Located at the Scarborough Library Community Space, and running from the 2nd to the 20th May, a new exhibition curated by Ian Trowell gathers material and testimony from the Sex Pistols‘ visits to Scarborough.
With a dynamic of change rather than a heroic story in mind, the exhibition is situated alongside the quotidian artefacts that defined Scarborough in 1976 and 1977. The images, artefacts and narrative builds a contrast between the everydayness of Scarborough and the extraordinariness of the Sex Pistols. Shifting to a wider focus, the story then reflects on the intimate and enduring connections between the seaside and subcultures, which extend into the current era with events such as the Scarborough Punk Festival.
In May 1976 the Sex Pistols played their first gigs outside of the London and wider area of art colleges. They left their relative safety net where punk was about to be named, where they had a fanbase of avant-garde expressive dandies and performative cultural reprobates. They went all or nothing and headed to Northallerton, Scarborough, Middlesbrough and Barnsley for a quick-hit series of dates in the ‘north’ where they were all but unknown – visitors from another planet.
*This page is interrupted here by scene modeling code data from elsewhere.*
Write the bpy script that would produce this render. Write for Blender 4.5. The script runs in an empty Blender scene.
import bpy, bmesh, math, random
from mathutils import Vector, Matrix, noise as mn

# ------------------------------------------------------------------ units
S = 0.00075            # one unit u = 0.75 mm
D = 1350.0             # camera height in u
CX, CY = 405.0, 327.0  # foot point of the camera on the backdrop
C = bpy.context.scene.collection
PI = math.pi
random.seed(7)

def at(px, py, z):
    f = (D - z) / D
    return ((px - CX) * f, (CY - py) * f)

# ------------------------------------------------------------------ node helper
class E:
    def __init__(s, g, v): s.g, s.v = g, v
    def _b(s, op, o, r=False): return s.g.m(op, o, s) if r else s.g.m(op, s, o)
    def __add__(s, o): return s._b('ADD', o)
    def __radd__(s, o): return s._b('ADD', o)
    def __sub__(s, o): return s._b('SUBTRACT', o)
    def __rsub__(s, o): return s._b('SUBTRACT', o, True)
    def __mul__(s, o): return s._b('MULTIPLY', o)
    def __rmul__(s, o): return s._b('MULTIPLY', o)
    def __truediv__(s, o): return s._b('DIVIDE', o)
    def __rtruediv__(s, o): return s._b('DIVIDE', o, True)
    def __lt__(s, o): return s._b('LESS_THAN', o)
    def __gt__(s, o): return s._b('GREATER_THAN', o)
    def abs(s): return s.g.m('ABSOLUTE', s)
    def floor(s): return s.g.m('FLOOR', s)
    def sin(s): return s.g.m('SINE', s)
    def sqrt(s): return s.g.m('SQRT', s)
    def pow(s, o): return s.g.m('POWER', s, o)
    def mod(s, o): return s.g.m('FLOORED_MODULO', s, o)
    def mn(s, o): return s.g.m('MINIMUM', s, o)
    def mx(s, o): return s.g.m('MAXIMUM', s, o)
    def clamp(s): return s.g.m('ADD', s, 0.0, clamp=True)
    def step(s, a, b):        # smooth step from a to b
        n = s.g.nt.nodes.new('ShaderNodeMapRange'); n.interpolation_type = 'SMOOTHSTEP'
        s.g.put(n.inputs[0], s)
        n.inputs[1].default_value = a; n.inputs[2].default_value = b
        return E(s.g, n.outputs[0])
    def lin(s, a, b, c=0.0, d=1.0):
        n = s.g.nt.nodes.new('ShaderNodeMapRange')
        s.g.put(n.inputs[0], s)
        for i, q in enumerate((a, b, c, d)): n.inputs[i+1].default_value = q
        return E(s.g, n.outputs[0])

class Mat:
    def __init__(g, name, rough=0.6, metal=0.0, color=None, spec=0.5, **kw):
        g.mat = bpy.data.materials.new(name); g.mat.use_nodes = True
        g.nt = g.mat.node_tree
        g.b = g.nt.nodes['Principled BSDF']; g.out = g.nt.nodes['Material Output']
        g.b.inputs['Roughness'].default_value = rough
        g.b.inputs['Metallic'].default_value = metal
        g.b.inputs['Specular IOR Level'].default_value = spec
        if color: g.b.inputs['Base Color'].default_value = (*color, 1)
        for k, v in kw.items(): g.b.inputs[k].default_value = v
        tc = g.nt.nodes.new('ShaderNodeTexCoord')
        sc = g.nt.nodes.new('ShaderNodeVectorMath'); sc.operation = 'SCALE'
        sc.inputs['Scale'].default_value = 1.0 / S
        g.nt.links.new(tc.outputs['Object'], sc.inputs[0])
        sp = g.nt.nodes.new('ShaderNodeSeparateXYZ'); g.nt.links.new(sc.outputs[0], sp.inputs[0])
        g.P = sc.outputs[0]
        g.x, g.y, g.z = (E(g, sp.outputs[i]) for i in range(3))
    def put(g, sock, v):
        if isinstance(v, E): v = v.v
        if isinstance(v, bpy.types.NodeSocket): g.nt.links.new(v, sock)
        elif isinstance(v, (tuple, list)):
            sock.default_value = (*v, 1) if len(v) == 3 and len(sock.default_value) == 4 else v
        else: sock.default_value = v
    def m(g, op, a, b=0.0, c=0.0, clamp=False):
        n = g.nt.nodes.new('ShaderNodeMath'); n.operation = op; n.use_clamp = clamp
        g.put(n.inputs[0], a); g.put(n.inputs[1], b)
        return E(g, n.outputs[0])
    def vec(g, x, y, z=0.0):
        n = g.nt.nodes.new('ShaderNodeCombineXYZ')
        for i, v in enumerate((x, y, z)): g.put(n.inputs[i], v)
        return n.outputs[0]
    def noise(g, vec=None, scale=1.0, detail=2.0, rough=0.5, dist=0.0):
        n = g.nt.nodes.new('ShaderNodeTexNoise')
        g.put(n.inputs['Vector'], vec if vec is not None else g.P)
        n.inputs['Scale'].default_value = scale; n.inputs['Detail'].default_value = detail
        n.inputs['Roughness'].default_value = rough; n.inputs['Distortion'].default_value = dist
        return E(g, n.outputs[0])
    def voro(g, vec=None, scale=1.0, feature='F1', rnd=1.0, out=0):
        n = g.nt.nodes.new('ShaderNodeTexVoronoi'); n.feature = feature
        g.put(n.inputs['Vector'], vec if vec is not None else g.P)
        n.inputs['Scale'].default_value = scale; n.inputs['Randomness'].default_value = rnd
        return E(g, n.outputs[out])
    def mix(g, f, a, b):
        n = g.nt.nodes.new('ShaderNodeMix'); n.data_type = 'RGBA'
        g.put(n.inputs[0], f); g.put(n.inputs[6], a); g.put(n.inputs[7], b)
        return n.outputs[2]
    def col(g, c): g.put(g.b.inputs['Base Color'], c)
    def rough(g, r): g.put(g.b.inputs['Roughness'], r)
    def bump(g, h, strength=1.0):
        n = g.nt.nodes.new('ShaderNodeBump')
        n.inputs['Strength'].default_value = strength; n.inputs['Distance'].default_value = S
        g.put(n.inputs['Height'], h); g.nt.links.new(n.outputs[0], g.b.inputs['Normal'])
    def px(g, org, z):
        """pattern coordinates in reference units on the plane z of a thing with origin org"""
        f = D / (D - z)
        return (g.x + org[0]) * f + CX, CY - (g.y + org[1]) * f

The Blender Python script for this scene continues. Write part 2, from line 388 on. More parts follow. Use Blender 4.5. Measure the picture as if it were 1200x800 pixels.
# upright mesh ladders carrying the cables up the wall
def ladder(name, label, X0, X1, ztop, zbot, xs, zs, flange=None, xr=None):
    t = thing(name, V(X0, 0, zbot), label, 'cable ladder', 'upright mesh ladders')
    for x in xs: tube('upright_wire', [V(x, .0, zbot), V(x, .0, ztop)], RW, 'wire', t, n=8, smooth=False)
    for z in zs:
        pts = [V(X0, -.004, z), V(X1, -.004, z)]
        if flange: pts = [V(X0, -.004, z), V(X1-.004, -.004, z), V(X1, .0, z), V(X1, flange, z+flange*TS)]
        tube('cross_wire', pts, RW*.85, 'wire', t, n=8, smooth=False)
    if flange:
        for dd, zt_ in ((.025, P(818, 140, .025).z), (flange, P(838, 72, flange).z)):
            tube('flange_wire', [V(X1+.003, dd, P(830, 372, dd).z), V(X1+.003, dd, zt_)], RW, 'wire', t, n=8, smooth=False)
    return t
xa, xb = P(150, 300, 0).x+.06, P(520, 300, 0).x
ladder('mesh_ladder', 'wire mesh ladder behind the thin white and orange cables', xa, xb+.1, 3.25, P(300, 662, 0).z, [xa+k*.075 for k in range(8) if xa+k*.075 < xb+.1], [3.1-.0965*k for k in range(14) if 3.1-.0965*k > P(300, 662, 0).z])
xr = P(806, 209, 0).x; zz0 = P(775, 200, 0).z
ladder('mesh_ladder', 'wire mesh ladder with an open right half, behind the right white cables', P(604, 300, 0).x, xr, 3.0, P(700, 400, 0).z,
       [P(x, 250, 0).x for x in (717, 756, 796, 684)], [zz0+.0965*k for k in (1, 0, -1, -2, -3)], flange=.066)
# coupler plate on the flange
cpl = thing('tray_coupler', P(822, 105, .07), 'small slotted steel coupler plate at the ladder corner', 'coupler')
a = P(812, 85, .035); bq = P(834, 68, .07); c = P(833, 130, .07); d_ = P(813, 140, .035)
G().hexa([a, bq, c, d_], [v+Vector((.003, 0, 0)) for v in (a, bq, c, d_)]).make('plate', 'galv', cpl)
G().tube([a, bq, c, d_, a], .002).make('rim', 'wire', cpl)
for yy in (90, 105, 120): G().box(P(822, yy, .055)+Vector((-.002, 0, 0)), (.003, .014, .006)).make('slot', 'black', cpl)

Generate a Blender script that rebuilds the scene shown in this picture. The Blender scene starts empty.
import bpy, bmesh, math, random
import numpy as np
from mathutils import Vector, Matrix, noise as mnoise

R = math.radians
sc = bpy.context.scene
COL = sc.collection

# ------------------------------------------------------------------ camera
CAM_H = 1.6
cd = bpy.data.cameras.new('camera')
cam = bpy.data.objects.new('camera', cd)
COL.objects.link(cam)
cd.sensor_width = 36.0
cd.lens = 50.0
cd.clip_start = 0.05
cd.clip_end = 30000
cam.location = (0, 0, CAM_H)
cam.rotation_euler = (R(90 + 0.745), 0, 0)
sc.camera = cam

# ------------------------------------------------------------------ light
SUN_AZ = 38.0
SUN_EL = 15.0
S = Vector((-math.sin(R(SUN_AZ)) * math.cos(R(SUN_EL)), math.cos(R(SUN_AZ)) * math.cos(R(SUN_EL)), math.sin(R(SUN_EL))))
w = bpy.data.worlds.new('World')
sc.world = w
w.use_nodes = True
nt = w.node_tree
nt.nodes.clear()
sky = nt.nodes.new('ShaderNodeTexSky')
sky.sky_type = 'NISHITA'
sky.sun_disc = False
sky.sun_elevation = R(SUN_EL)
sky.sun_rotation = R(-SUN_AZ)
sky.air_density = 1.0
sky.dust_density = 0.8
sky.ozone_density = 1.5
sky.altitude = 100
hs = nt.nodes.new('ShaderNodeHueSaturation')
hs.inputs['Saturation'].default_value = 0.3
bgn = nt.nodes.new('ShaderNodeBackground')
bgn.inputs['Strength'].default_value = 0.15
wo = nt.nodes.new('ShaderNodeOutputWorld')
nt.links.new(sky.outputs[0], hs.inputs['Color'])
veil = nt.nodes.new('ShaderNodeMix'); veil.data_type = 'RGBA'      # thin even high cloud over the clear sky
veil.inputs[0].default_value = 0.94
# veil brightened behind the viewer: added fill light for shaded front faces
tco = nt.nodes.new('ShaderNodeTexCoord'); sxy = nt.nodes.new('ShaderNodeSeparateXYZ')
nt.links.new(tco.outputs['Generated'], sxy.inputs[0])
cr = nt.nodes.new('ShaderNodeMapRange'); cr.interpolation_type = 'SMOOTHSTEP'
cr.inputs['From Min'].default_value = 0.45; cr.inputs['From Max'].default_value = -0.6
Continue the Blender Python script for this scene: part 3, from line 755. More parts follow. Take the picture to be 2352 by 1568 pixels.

The band playing Scarborough in 1976 offers a rare subcultural instance to explore and query. It works as a reflective and critical glimpse of Scarborough as a working seaside resort in the mid-1970s, an insight into the motivations and ambitions of the Sex Pistols early in their timeline and ultimately affords an opportunity to look at how history and memory are constructed through myth.
The trajectory of the Sex Pistols accelerated and exploded in a very short period, and they would schedule a further gig in Scarborough for late summer 1976 (unfulfilled) and a final hurrah as part of the SPOTS (Sex Pistols on Tour Secretly) in summer 1977. Across this approximately 12-month period the band (and the wider scene of punk) would move from an unknown status to be the UK’s latest moral panic and bete noire.
The exhibition will be accompanied by a series of events, with a panel discussion on the seaside and subcultures, a discussion on punk anti-fashion where we encourage you to bring stories, artefacts and photographs, and an author-led event exploring the writing of punk as we approach the fifty-year anniversary of its first stirrings.
Ian Trowell is an independent writer/researcher in the fields of popular culture, subculture, fashion, fairgrounds and visual culture. He is the author of Throbbing Gristle: An Endless Discontent (2023), Thunderdome (2020) and many academic articles on fairgrounds and music. He recently co-curated the exhibition: Nottingham Subcultural Fashion in the 1980s (2025). After working for 15 years at the National Fairground Archive at the University of Sheffield he moved to Scarborough where he continues to research and write.